El miedo a la libertad que Erich Fromm describió con precisión de cirujano ha anidado en los partidos y los ha conducido al oxímoron de ser denominados por la Constitución los "garantes de la democracia" y al mismo tiempo ser las entidades más jerarquizadas, comisariadas, controladas y antidemocráticas de la propia democracia. Mientras en los países serios se premia la personalidad definida, aquí puede ser el primer motivo de problemas para un militante. Y es por eso mismo que tan a menudo medran en la escala de poder auténticos mediocres que en la vida privada no llevarían ni el café al consejo de administración.
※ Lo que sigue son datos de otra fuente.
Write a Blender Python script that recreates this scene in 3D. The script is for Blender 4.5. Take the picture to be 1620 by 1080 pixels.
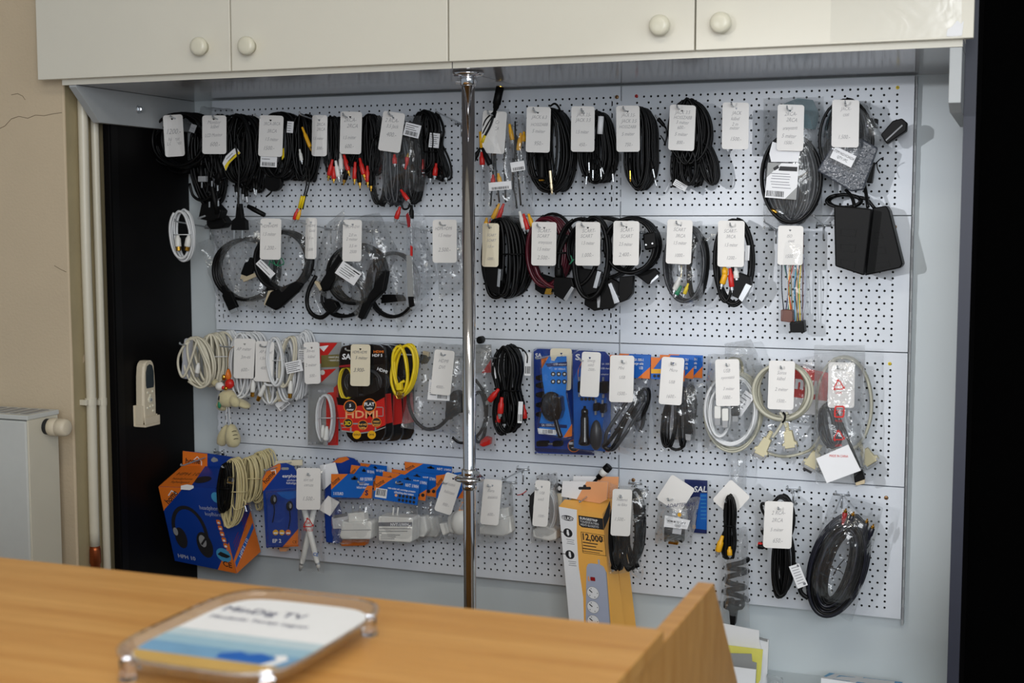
import bpy, bmesh, math, random
import numpy as np
from mathutils import Matrix, Vector, noise
for o in list(bpy.data.objects): bpy.data.objects.remove(o)
S = bpy.context.scene
COL = S.collection
random.seed(7)
# ------------------------------------------------------------------ camera, world, lamps, exposure
T0 = 1.83                                   # height of the top edge of the perforated panels
F, YAW, PITCH, ROLL = 2138.2, 0.361026, 0.090512, -0.00055
CAM = np.array([1.80315, -2.76519, T0 - 0.2769])
fw = np.array([-math.sin(YAW)*math.cos(PITCH), math.cos(YAW)*math.cos(PITCH), -math.sin(PITCH)])
_r = np.array([math.cos(YAW), math.sin(YAW), 0.0]); _u = np.cross(_r, fw)
rt = _r*math.cos(ROLL)+_u*math.sin(ROLL); up = _u*math.cos(ROLL)-_r*math.sin(ROLL)
cd = bpy.data.cameras.new('camera'); cam = bpy.data.objects.new('camera', cd); COL.objects.link(cam)
cd.sensor_width = 36.0; cd.lens = F/1620*36.0; cd.clip_start = 0.05; cd.clip_end = 60
cam.matrix_world = Matrix([[rt[i], up[i], -fw[i], CAM[i]] for i in range(3)]+[[0, 0, 0, 1]])
cd.dof.use_dof = True; cd.dof.focus_distance = 2.78; cd.dof.aperture_fstop = 5.0
S.camera = cam
S.view_settings.view_transform = 'Standard'; S.view_settings.look = 'None'
S.view_settings.gamma = 1.0; S.view_settings.use_curve_mapping = False
S.view_settings.exposure = 0.08
w = bpy.data.worlds.new('world'); S.world = w; w.use_nodes = True
w.node_tree.nodes['Background'].inputs[0].default_value = (0.80, 0.90, 1.0, 1)
w.node_tree.nodes['Background'].inputs[1].default_value = 0.29
def lamp(name, kind, loc, aim, energy, color, **kw):
    l = bpy.data.lights.new(name, kind); o = bpy.data.objects.new(name, l); COL.objects.link(o)
    l.energy = energy; l.color = color
    for k, v in kw.items(): setattr(l, k, v)
    o.location = loc
    o.rotation_euler = (Vector(aim)-Vector(loc)).to_track_quat('-Z', 'Y').to_euler()
    return o
# daylight of the shop window behind the camera, an unseen fill lamp added on the right to grade the brightness, the sun's reflection off the street
lamp('shop_window', 'AREA', (2.35, -3.9, 2.0), (1.2, 0, 1.3), 56, (0.94, 0.97, 1.0), shape='RECTANGLE', size=1.7, size_y=1.3)
lamp('side_fill', 'AREA', (3.5, -2.3, 2.1), (1.3, 0, 1.2), 7, (0.92, 0.97, 1.0), shape='RECTANGLE', size=1.0, size_y=1.2)
lamp('ceiling_lamp', 'AREA', (1.35, -2.0, 2.7), (1.3, -1.6, 0), 9, (1.0, 0.93, 0.80), shape='RECTANGLE', size=1.2, size_y=.25)
lamp('street_glint', 'SPOT', (-0.05, -4.4, 2.02), (1.58, 0, 1.34), 230, (0.98, 0.98, 1.0), spot_size=math.radians(15.5), spot_blend=0.8, shadow_soft_size=0.045)

# ------------------------------------------------------------------ helpers
def W(x, y, d):
    """point at distance d in front of the panel plane, seen at photo pixel x, y"""
    r = fw+rt*((x-810)/F)-up*((y-540)/F)
    return CAM+r*((-d-CAM[1])/r[1])
def AX(x, y, axis, val):
    r = fw+rt*((x-810)/F)-up*((y-540)/F)
    return CAM+r*((val-CAM[axis])/r[axis])
def lin(c):
    return tuple((v/255/12.92 if v/255 <= .04045 else ((v/255+.055)/1.055)**2.4) for v in c)
MATS = {}
def mat(name, rgb, rough=.5, metal=0.0, vary=.06, scale=60., bump=0.0, bscale=200., coat=0.0, spec=.5, sheen=0.0):
    m = bpy.data.materials.new(name); m.use_nodes = True; nt = m.node_tree; p = nt.nodes['Principled BSDF']
    tc = nt.nodes.new('ShaderNodeTexCoord'); nz = nt.nodes.new('ShaderNodeTexNoise'); nz.inputs['Scale'].default_value = scale
    nz.inputs['Detail'].default_value = 3
    nt.links.new(tc.outputs['Object'], nz.inputs['Vector'])
    mx = nt.nodes.new('ShaderNodeMix'); mx.data_type = 'RGBA'
    c = lin(rgb)
    mx.inputs[6].default_value = (*[max(0, v*(1-vary)) for v in c], 1); mx.inputs[7].default_value = (*[min(1, v*(1+vary)) for v in c], 1)
    nt.links.new(nz.outputs['Fac'], mx.inputs[0]); nt.links.new(mx.outputs[2], p.inputs['Base Color'])
    p.inputs['Roughness'].default_value = rough; p.inputs['Metallic'].default_value = metal
    p.inputs['Coat Weight'].default_value = coat; p.inputs['Specular IOR Level'].default_value = spec
    p.inputs['Sheen Weight'].default_value = sheen
    if bump:
        n2 = nt.nodes.new('ShaderNodeTexNoise'); n2.inputs['Scale'].default_value = bscale
        nt.links.new(tc.outputs['Object'], n2.inputs['Vector'])
        b = nt.nodes.new('ShaderNodeBump'); b.inputs['Strength'].default_value = bump; b.inputs['Distance'].default_value = .002
        nt.links.new(n2.outputs['Fac'], b.inputs['Height']); nt.links.new(b.outputs[0], p.inputs['Normal'])
    MATS[name] = m; return m
def film(name, tint, haze, gloss, rough=.1, crumple=.5, bscale=70.):
    """thin clear plastic: see-through, a little milky, with sharp crumpled highlights"""
    m = bpy.data.materials.new(name); m.use_nodes = True; nt = m.node_tree; nt.nodes.clear()
    N = nt.nodes.new; L = nt.links.new
    out = N('ShaderNodeOutputMaterial'); tr = N('ShaderNodeBsdfTransparent'); tr.inputs[0].default_value = (*tint, 1)
    di = N('ShaderNodeBsdfDiffuse'); di.inputs[0].default_value = (.85, .88, .9, 1)
    tl = N('ShaderNodeBsdfTranslucent'); tl.inputs[0].default_value = (.85, .88, .9, 1)
    gl = N('ShaderNodeBsdfGlossy'); gl.inputs['Roughness'].default_value = rough; gl.inputs[0].default_value = (1, 1, 1, 1)
    tc = N('ShaderNodeTexCoord'); nz = N('ShaderNodeTexNoise'); nz.inputs['Scale'].default_value = bscale; nz.inputs['Detail'].default_value = 2.5
    nz.inputs['Distortion'].default_value = 1.2
    L(tc.outputs['Object'], nz.inputs['Vector'])
    bp = N('ShaderNodeBump'); bp.inputs['Strength'].default_value = crumple; bp.inputs['Distance'].default_value = .007
    L(nz.outputs['Fac'], bp.inputs['Height']); L(bp.outputs[0], gl.inputs['Normal'])
    lw = N('ShaderNodeLayerWeight'); lw.inputs[0].default_value = .5; L(bp.outputs[0], lw.inputs['Normal'])
    pw = N('ShaderNodeMath'); pw.operation = 'POWER'; pw.inputs[1].default_value = 3.5; L(lw.outputs['Facing'], pw.inputs[0])
    mr = N('ShaderNodeMath'); mr.operation = 'MULTIPLY_ADD'; mr.inputs[1].default_value = .6*gloss; mr.inputs[2].default_value = .04*gloss; L(pw.outputs[0], mr.inputs[0])
    md = N('ShaderNodeMixShader'); md.inputs[0].default_value = .5; L(di.outputs[0], md.inputs[1]); L(tl.outputs[0], md.inputs[2])
    m1 = N('ShaderNodeMixShader'); m1.inputs[0].default_value = haze; L(tr.outputs[0], m1.inputs[1]); L(md.outputs[0], m1.inputs[2])
    m2 = N('ShaderNodeMixShader'); L(mr.outputs[0], m2.inputs[0]); L(m1.outputs[0], m2.inputs[1]); L(gl.outputs[0], m2.inputs[2])
    L(m2.outputs[0], out.inputs[0]); MATS[name] = m; return m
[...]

Quien mejor complota, quien más sabe dorar la píldora del líder local de turno, quien menos problemas crea, acostumbra a tener muchas más posibilidades de triunfar en un partido que aquellos que piensan por ellos mismos. Y todo porque el sistema cerrado de listas potencia la mediocridad por encima de la creatividad, el servilismo por encima de la independencia, y la incongruencia por encima de la coherencia. Es decir, en pleno siglo de las redes sociales, cuando la participación ciudadana es más fuerte que nunca, nuestros partidos políticos tratan a sus militantes como robots sin palabra propia, ni alma libre. A diferencia de otros sistemas, donde los políticos son líderes con entidad más allá de la lógica fidelidad a la militancia, aquí es más importante el partido que la persona. Es decir, es más importante ser obediente que coherente. ¿Podrán continuar mucho tiempo así, con estas viejas y oxidadas estructuras que no permiten respirar a las ideas, ni hacer crecer a las personalidades? Lo dudo, y al descrédito ingente de los partidos me remito. La época del comisariado político se ha acabado, aunque los comisarios todavía no se hayan enterado.